The comment was a casual one, a joke. It stuck out, though, in part because we’re all supposed to be enlightened these days. We’re not supposed to make “culturally insensitive” remarks. But given the context, the situation, and Twelve’s reaction to it, can the comment really be considered culturally insensitive?

I raise this question, because I know that within our family we make jokes about cultural issues. Outside of our house, in public, people not understanding the context might wonder if we were being ignorant about other ways of life. We’re not. We’re just catching on to the humor of the moment and going with it. So isn’t it okay for others to do the same?

That night at dinner, Twelve was telling the rest of the family about the incident. Like me, no one else really knew what to say. I tilted my head in thought.

“If it bothers you—”

“No,” Twelve said, holding up a palm and grinning. “Whatever you were going to say, no.”

“I was just going to say maybe you could talk to [your friend] privately about it.”

“It’s good, Mamma. I’m fine with it.”

“Are you sure?” I asked.

“Yeah, I’m sure. It doesn’t bother me.

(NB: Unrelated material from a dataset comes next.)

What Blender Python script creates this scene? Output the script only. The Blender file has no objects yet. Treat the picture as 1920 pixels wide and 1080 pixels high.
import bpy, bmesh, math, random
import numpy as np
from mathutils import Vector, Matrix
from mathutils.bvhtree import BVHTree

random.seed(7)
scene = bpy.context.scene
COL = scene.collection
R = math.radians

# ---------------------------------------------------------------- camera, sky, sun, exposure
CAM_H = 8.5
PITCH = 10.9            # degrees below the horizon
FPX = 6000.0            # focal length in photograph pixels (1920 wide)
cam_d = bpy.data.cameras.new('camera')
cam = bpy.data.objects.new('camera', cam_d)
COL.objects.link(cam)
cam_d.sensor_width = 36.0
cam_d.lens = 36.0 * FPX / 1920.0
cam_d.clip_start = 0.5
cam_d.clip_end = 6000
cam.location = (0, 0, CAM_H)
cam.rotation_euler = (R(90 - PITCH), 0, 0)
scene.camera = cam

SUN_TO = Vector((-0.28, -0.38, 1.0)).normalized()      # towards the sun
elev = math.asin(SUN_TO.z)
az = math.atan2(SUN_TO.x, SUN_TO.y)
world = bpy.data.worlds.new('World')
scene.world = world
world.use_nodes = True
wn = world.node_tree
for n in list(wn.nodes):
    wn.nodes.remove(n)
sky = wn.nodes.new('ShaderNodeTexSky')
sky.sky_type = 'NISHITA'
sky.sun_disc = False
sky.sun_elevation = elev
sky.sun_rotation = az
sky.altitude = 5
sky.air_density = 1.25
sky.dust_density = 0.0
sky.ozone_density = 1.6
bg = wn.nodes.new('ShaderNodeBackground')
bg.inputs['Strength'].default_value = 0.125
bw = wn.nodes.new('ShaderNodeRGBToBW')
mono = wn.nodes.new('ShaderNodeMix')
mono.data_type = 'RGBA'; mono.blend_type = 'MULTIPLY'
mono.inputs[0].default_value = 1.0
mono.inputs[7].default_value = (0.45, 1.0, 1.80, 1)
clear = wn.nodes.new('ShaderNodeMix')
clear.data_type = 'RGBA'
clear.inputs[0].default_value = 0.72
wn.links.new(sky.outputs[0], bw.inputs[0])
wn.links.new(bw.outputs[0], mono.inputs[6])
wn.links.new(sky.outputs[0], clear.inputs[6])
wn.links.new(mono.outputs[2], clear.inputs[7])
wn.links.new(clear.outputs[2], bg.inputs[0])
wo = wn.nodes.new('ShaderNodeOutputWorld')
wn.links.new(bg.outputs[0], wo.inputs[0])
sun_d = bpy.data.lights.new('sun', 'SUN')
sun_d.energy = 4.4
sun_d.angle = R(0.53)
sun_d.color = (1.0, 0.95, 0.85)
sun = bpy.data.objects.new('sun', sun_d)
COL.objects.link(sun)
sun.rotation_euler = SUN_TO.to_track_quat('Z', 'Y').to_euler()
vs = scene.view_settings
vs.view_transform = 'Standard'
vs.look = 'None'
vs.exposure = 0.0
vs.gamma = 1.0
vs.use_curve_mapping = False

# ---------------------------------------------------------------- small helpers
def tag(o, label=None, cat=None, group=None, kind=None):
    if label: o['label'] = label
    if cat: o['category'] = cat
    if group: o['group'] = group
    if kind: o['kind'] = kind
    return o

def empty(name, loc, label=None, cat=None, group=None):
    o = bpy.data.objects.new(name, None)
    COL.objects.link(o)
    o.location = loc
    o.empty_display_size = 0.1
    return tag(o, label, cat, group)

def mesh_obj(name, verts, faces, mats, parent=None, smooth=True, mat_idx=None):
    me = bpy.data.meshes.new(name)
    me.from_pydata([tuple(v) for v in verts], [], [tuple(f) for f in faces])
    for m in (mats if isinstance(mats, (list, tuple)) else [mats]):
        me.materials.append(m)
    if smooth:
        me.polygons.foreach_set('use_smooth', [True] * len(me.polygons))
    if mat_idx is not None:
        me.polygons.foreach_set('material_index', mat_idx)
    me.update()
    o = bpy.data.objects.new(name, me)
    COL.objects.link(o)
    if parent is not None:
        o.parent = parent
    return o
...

I’m over it.”

I was glad to hear it, glad that she was able to make a decision on how she felt about it and move on. As the kids get older, it’s harder to know when to intervene and when to let them work things out. And maybe the fact that her friend’s comment did make me pause is evidence of an increasing awareness in me too. It’s funny, I didn’t consider myself a minority until recently. I always just thought of myself as a person. Maybe a situation like this will help me be aware of other people’s awareness so that if they say something they think might offend me or anyone else in the family, I can assess the situation and answer honestly.

In my experience, most people don’t want to hurt others. They say things and move on. And while it’s important to be aware of the privilege that reinforces and informs casual comments, it’s also important to remember that sometimes a joke is just a joke.